__To do__.
Everything from the first line down to the line containing "PI = math.pi" is to be retyped exactly, both ends included, with pictures left out.

* * * * *

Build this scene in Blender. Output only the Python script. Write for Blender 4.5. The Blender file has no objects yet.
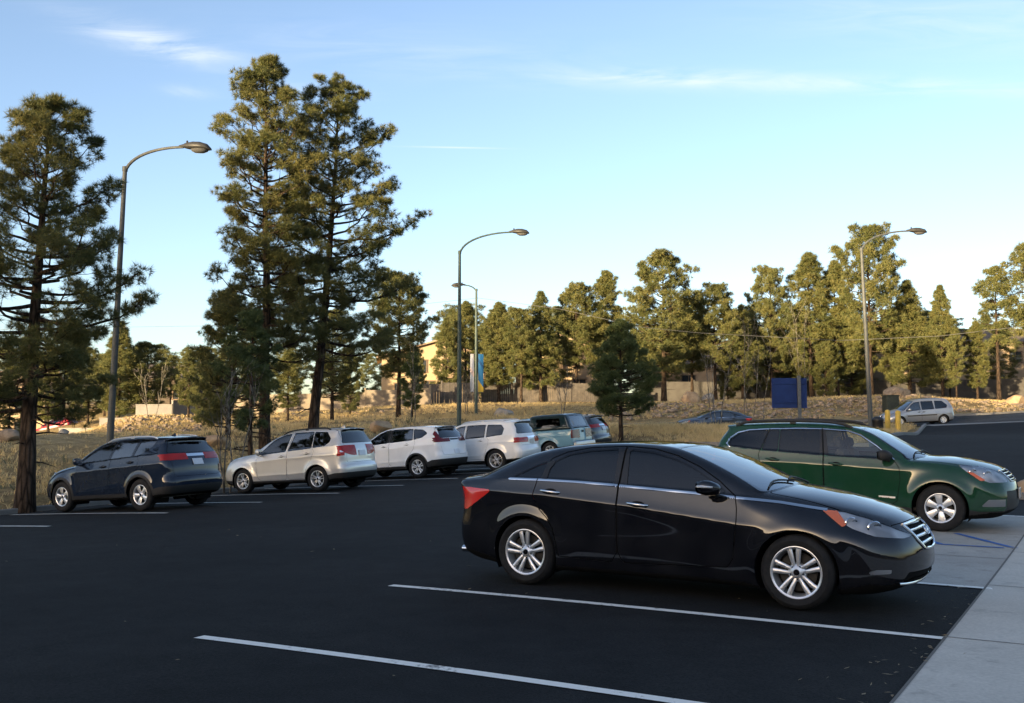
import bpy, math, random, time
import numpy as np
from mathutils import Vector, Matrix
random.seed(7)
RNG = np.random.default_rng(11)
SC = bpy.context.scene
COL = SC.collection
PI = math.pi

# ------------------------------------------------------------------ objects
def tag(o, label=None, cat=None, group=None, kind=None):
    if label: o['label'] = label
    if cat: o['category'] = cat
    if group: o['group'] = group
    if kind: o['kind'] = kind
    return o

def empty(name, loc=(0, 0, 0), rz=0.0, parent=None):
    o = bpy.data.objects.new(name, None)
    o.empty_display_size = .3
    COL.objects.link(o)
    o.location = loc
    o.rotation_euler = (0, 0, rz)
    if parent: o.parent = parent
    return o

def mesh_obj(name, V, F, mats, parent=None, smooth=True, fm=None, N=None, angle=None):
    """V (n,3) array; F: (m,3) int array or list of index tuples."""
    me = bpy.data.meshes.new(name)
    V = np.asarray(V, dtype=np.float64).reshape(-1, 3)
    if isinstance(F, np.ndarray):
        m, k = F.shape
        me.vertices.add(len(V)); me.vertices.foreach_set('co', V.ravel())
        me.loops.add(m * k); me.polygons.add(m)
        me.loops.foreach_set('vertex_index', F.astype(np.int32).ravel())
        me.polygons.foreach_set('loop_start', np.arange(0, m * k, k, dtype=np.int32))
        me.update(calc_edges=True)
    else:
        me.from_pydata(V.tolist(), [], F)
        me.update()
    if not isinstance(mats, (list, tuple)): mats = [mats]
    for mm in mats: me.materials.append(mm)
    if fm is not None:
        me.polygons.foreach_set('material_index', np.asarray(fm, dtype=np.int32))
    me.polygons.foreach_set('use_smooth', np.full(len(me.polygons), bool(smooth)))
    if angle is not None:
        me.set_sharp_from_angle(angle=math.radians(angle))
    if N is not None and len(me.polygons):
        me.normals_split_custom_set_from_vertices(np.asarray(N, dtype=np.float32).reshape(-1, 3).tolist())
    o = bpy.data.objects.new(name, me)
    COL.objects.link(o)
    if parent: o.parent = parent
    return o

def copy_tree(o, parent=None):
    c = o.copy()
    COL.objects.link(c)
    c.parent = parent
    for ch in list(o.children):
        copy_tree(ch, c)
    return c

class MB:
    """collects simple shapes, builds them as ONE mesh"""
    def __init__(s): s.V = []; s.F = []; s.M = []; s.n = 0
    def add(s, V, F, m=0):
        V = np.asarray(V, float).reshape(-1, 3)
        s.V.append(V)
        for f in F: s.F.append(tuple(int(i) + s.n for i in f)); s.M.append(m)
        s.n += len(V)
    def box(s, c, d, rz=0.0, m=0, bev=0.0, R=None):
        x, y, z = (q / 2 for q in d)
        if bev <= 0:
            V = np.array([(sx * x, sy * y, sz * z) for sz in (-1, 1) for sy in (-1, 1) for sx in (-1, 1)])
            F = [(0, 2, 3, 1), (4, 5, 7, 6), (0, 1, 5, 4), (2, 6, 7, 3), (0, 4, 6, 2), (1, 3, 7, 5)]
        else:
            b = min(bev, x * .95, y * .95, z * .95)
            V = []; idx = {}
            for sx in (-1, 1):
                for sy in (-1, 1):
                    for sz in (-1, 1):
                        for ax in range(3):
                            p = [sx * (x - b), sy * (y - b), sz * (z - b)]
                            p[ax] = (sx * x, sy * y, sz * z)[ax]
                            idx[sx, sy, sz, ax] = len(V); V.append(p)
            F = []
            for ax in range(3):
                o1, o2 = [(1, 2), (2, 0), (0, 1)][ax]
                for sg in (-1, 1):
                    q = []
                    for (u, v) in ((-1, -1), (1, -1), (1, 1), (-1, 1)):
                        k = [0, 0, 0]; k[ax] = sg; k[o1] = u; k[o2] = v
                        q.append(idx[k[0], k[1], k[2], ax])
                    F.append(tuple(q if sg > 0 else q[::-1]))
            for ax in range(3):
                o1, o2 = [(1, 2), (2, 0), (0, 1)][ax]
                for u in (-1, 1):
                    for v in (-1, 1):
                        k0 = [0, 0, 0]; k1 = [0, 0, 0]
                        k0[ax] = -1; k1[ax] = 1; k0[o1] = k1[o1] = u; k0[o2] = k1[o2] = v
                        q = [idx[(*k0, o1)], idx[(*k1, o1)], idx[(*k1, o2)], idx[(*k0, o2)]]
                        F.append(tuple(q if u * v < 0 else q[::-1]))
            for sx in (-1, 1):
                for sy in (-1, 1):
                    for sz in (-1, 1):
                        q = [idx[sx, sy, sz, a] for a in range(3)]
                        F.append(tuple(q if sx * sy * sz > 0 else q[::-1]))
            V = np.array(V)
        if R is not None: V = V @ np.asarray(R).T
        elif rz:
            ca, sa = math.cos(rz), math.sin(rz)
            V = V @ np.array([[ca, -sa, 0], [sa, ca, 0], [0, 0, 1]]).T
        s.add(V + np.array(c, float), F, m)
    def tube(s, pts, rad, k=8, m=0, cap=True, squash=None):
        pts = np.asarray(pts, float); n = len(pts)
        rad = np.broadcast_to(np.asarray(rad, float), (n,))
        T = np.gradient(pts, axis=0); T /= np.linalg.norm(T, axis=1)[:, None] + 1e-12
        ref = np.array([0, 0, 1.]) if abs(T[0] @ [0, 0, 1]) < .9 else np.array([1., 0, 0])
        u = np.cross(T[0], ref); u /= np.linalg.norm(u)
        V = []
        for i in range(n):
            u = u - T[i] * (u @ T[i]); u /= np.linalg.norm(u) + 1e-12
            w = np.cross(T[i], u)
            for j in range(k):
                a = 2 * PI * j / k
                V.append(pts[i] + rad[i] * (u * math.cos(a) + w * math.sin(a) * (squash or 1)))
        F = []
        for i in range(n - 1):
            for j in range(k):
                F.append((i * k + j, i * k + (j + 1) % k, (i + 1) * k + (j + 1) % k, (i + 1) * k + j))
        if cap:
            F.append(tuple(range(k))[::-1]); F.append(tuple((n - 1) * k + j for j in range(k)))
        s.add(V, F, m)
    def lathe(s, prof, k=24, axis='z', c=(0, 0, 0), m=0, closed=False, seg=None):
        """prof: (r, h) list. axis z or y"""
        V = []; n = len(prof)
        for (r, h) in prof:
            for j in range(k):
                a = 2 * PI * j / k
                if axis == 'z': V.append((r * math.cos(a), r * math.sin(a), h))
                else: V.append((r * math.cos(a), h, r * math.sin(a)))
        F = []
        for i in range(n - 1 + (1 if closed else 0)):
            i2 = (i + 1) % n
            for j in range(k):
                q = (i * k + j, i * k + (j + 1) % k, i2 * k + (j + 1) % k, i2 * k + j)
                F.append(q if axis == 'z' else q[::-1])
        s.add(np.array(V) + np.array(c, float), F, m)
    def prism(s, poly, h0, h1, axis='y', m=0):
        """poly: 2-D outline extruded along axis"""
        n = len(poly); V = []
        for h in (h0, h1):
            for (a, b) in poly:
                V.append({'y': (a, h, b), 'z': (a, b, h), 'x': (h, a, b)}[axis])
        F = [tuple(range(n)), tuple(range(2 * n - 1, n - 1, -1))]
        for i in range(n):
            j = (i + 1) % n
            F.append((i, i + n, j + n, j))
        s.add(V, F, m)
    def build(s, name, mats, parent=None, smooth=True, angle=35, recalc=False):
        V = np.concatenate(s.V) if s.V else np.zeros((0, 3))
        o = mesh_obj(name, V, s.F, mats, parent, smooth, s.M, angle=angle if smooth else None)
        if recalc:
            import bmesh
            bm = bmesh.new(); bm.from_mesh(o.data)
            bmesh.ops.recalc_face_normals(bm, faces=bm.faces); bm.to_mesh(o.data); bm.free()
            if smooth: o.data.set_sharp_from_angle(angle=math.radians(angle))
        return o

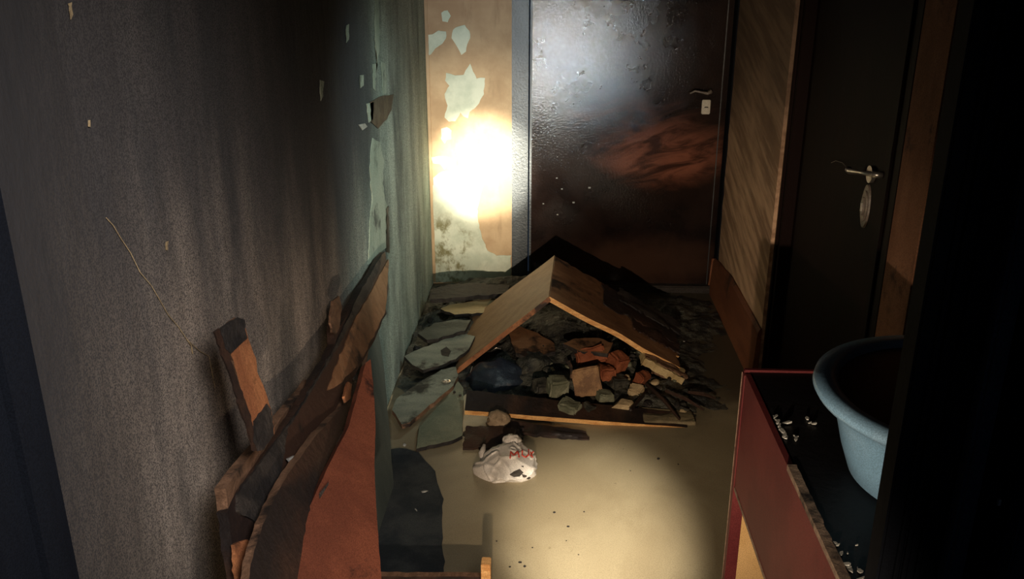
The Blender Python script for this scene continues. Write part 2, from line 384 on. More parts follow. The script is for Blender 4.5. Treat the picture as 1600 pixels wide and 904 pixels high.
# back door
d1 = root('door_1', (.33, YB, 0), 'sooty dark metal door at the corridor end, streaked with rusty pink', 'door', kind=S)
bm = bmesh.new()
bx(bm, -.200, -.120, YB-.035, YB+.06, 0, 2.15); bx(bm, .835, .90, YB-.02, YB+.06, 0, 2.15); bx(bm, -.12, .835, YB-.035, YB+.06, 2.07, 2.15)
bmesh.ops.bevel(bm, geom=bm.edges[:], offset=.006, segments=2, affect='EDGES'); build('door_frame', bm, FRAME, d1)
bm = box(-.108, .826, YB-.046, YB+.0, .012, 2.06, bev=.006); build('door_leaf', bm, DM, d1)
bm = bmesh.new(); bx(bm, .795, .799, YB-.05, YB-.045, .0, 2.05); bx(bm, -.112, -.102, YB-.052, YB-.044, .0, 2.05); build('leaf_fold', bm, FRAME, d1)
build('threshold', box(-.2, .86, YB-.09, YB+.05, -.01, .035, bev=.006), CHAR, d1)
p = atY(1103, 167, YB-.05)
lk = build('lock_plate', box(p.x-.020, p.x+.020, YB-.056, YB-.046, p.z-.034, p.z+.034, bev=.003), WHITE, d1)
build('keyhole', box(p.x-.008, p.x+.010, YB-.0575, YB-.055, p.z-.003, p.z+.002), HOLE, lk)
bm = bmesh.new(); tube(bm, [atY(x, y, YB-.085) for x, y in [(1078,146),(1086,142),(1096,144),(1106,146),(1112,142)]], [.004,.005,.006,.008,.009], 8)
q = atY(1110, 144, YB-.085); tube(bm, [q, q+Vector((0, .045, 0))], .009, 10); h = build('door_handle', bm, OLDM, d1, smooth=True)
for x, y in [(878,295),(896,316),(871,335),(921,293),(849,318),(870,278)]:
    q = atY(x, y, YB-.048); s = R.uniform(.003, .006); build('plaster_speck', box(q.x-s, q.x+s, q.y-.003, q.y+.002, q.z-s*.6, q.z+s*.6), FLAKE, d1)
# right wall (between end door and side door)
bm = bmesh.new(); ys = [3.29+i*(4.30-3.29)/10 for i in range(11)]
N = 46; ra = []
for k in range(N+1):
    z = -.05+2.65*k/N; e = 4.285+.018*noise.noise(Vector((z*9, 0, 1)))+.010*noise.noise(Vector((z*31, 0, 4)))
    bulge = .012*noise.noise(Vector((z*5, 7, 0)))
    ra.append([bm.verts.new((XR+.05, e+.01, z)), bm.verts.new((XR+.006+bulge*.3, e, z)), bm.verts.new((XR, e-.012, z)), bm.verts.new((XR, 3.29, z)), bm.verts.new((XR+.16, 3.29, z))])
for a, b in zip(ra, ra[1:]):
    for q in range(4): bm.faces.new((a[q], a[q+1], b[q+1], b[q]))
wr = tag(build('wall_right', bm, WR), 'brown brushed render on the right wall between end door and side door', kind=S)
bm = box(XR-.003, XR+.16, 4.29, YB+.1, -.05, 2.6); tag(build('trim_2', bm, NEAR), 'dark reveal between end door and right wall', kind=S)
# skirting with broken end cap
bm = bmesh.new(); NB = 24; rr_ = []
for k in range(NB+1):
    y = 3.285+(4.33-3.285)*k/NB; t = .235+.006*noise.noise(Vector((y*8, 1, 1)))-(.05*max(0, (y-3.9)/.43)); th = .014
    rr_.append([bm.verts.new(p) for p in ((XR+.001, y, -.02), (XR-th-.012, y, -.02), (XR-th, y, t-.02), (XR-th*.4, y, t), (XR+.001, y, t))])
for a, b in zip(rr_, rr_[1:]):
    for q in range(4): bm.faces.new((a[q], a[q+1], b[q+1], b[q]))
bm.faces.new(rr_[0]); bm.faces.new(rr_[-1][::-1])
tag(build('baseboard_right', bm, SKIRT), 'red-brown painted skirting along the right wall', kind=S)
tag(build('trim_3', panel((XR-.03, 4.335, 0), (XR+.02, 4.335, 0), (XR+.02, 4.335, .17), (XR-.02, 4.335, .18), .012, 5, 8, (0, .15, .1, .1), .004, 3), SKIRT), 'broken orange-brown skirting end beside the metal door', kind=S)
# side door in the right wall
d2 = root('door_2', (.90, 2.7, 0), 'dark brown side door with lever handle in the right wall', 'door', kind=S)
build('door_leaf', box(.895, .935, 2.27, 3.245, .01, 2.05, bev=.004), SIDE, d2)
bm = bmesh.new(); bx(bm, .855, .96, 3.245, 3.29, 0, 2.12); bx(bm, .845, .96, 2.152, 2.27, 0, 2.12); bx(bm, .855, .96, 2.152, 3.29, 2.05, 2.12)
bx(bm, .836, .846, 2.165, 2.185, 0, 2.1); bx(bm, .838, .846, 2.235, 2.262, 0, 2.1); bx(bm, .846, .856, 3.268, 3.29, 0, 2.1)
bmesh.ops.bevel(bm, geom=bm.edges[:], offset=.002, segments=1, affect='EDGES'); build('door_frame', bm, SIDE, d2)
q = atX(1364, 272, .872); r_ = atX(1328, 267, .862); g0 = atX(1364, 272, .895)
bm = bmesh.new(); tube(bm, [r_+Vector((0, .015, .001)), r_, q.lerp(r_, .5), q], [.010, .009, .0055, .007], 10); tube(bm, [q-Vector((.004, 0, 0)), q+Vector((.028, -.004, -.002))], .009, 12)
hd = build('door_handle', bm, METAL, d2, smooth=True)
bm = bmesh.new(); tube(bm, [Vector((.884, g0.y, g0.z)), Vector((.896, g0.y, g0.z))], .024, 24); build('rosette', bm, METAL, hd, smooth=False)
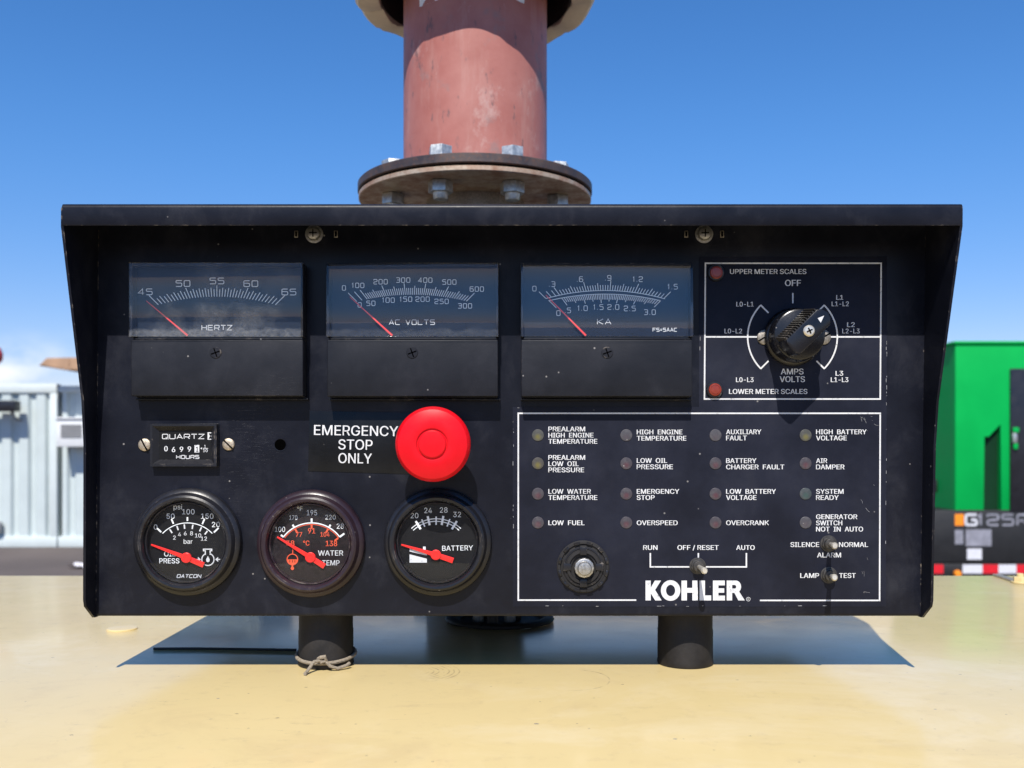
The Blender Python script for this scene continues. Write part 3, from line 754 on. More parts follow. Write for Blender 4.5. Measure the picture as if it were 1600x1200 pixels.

* * * * *

__Answer__.
Build this scene in Blender. Output only the Python script. Write for Blender 4.5. The Blender file has no objects yet.
import bpy, math, random, time
import numpy as np
from mathutils import Vector, Matrix
random.seed(7)
RNG = np.random.default_rng(11)
SC = bpy.context.scene
COL = SC.collection
PI = math.pi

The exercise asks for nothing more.